(1) In the nineteenth century, reformers wanted to persuade Americans to adopt more godly personal habits. (2) They set up associations to battle profanity and Sabbath breaking, to place a Bible in every American home, and to provide religious education for the children of the poor. (3) And beginning early in the 1800s, an extensive moral reform campaign was conducted against liquor.

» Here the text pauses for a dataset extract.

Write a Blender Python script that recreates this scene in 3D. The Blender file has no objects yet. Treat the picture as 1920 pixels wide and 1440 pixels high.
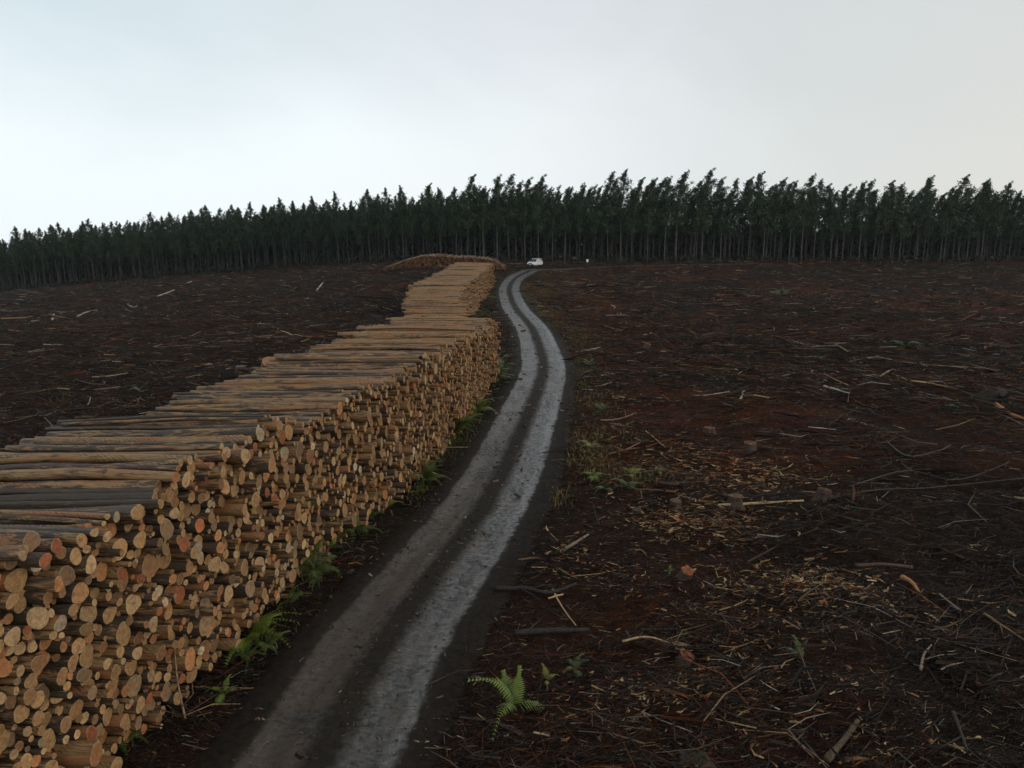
import bpy, math
import numpy as np
from mathutils import Vector, Matrix
R = math.radians
C = bpy.context.scene.collection
sc = bpy.context.scene
rng = np.random.default_rng(7)

# ------------------------------------------------------------------ camera
CAM_H = 9.0; PITCH = R(12.6); FPX = 1340.0
cam = bpy.data.cameras.new('camera'); camo = bpy.data.objects.new('camera', cam); C.objects.link(camo)
camo.location = (0, 0, CAM_H); camo.rotation_euler = (R(90) - PITCH, 0, 0)
cam.sensor_width = 36; cam.lens = 36 * FPX / 1920; cam.clip_start = .1; cam.clip_end = 9000
sc.camera = camo

# ------------------------------------------------------------------ view, sun, sky
sc.view_settings.view_transform = 'Standard'; sc.view_settings.look = 'None'
sc.view_settings.exposure = 0.0; sc.view_settings.gamma = 1
SUN_EL, SUN_AZ = R(24), R(118)            # azimuth clockwise from +Y: behind and to the right
sun = bpy.data.lights.new('sun', 'SUN'); suno = bpy.data.objects.new('sun', sun); C.objects.link(suno)
sun.energy = 0.75; sun.angle = R(20); sun.color = (1.0, .83, .63)
d = Vector((math.sin(SUN_AZ) * math.cos(SUN_EL), math.cos(SUN_AZ) * math.cos(SUN_EL), math.sin(SUN_EL)))
suno.rotation_euler = d.to_track_quat('Z', 'Y').to_euler()

w = bpy.data.worlds.new('World'); sc.world = w; w.use_nodes = True
nt = w.node_tree; nt.nodes.clear()
class NT:
    def __init__(s, t): s.t = t
    def n(s, typ, **kw):
        nd = s.t.nodes.new(typ)
        ins = kw.pop('ins', {})
        for k, v in kw.items(): setattr(nd, k, v)
        for k, v in ins.items():
            if isinstance(v, bpy.types.NodeSocket): s.t.links.new(v, nd.inputs[k])
            else: nd.inputs[k].default_value = v
        return nd
    def math(s, op, a, b=0.0, c=None, clamp=False):
        ins = {0: a, 1: b}
        if c is not None: ins[2] = c
        return s.n('ShaderNodeMath', operation=op, use_clamp=clamp, ins=ins).outputs[0]
    def mix(s, f, a, b, blend='MIX'):
        nd = s.n('ShaderNodeMix', data_type='RGBA', blend_type=blend)
        for k, v in ((0, f), (6, a), (7, b)):
            if isinstance(v, bpy.types.NodeSocket): s.t.links.new(v, nd.inputs[k])
            else: nd.inputs[k].default_value = v if k == 0 or len(v) == 4 else (*v, 1)
        return nd.outputs[2]
    def ramp(s, f, stops, interp='LINEAR'):
        nd = s.n('ShaderNodeValToRGB', ins={0: f}); cr = nd.color_ramp; cr.interpolation = interp
        while len(cr.elements) < len(stops): cr.elements.new(.5)
        for e, (p, c) in zip(cr.elements, stops):
            e.position = p; e.color = (*c, 1) if len(c) == 3 else c
        return nd.outputs[0]
    def noise(s, vec, scale, detail=4, rough=.55, dist=0.0):
        nd = s.n('ShaderNodeTexNoise', ins={'Scale': scale, 'Detail': detail, 'Roughness': rough, 'Distortion': dist})
        if vec is not None: s.t.links.new(vec, nd.inputs['Vector'])
        return nd.outputs[0]
    def rng(s, v, a, b, c=0.0, d=1.0):
        return s.n('ShaderNodeMapRange', ins={0: v, 1: a, 2: b, 3: c, 4: d}).outputs[0]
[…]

(4) At the start of the century, heavy drinking was an integral part of American life. (5) Many people believed that downing a glass of whiskey before breakfast was healthful. (6) Instead of taking coffee breaks, people took a dram of liquor at eleven and again at four o’clock as well as drinks after meals “to aid digestion” and a nightcap before going to sleep. (7) Campaigning politicians offered voters generous amounts of liquor during campaigns and as rewards for “voting right” on Election Day. (8) On the frontier, one evangelist noted, “A house could not be raised, a field of wheat cut down, nor could there be a log rolling, a husking, a quilting, a wedding, or a funeral without the aid of alcohol.”

(9) By 1820 the typical adult American consumed more than 7 gallons of absolute alcohol a year (compared with 2.6 gallons today). (10) Consumption had risen markedly in two decades, fueled by the growing amounts of corn distilled by farmers into cheap whiskey, which could be transported more easily than bulk corn. (11) In the 1820s, a gallon of whiskey cost just a quarter.

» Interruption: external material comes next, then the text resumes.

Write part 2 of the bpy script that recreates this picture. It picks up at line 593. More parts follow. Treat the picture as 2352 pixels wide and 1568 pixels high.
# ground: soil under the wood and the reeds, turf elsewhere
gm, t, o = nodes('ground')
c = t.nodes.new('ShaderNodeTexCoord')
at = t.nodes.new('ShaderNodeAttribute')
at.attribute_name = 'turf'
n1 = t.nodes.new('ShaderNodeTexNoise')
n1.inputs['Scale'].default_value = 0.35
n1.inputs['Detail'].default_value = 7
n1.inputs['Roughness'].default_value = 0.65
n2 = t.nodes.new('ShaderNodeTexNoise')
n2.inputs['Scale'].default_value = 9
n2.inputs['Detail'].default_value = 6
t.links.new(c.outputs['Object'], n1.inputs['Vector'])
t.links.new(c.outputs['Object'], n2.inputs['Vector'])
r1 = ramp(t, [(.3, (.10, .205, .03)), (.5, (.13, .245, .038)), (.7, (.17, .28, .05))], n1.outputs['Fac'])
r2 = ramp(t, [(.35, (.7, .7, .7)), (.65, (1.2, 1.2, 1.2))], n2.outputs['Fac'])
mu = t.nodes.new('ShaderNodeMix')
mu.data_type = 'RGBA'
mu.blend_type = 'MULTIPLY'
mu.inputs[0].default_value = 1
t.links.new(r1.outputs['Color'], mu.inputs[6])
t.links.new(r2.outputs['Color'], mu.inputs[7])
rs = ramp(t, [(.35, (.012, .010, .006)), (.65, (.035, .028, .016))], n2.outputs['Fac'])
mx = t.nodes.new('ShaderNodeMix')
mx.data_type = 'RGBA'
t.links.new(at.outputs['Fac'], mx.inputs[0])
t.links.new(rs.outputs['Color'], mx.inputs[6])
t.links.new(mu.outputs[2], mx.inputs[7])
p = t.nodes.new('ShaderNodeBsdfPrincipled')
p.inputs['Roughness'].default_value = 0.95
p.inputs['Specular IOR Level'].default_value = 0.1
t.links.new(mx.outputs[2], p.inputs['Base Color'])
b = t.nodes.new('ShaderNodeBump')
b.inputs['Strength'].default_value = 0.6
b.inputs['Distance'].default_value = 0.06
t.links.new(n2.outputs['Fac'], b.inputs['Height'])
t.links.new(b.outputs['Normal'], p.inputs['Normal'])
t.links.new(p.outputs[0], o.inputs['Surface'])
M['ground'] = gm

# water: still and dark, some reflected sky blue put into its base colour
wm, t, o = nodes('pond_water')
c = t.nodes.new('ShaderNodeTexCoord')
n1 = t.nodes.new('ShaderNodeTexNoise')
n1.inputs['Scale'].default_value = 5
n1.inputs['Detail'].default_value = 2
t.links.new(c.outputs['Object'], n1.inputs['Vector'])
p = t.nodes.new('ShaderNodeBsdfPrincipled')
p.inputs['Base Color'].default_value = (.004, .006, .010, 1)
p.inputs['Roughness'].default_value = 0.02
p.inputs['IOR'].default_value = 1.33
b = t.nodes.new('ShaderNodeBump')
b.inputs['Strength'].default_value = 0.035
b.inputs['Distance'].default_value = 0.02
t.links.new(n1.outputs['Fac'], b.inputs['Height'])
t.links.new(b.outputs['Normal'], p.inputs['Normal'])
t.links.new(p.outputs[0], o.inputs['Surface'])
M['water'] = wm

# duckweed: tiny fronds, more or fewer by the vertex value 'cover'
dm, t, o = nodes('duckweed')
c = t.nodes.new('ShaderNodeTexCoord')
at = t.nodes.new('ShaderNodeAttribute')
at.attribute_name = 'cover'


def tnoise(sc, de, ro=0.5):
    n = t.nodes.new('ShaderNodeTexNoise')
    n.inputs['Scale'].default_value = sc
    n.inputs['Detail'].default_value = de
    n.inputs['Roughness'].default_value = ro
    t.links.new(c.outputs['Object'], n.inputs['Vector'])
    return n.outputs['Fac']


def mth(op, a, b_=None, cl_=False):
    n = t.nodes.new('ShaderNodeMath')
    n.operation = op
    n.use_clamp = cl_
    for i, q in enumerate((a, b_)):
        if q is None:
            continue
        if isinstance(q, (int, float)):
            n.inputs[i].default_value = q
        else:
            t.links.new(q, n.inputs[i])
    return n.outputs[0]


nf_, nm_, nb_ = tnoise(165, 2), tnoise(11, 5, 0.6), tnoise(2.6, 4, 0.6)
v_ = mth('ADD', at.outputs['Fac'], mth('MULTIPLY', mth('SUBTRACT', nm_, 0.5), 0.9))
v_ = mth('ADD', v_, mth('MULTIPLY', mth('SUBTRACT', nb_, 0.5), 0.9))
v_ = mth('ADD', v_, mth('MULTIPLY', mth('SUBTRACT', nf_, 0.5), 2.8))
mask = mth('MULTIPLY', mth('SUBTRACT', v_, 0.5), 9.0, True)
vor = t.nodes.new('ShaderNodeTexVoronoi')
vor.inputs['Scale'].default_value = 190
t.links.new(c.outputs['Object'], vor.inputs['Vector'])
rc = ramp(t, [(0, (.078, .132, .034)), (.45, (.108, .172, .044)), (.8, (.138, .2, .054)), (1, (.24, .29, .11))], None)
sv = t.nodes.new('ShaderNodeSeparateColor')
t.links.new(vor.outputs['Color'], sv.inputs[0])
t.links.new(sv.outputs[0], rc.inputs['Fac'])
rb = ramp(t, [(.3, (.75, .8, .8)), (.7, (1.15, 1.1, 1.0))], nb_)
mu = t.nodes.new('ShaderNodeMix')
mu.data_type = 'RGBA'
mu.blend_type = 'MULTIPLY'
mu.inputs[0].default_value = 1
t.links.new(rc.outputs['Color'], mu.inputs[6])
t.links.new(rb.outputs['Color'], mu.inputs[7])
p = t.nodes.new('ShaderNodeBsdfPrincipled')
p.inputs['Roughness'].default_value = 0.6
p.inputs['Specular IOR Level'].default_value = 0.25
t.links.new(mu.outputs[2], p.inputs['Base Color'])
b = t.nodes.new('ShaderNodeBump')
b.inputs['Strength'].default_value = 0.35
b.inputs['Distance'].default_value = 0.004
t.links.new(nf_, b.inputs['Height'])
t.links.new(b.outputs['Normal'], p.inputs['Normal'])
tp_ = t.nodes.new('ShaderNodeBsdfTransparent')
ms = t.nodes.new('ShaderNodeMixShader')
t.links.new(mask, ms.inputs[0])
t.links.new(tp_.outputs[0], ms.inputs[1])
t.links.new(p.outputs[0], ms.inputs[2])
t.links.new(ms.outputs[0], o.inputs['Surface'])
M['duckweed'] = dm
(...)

(12) In their campaign, reformers identified liquor as the cause of a wide range of social, family, and personal problems. (13) Alcohol was blamed for the abuse of wives and children and the squandering of family resources. (14) Many businesspeople linked drinking with crime, poverty, and inefficient and unproductive employees.

(15) The stage was clearly set for the appearance of an organized movement against liquor. (16) In 1826 the nation’s first formal national temperance organization was born: the American Society for the Promotion of Temperance. (17) Led by socially prominent clergy and laypeople, the new organization called for total abstinence from distilled liquor. (18) Within three years, 222 state and local anti-liquor groups were laboring to spread this message.

(19) By 1835, membership in temperance organizations had climbed to 1.5 million, and an estimated 2 million Americans had taken the “pledge” to abstain from hard liquor. (20) Reformers helped reduce annual per capita consumption of alcohol from seven gallons in 1830 to just three gallons a decade later, forcing four thousand distilleries to close. (21) Fewer employers provided workers with eleven o’clock or four o’clock drams, and some businesses began to fire employees who drank on the job.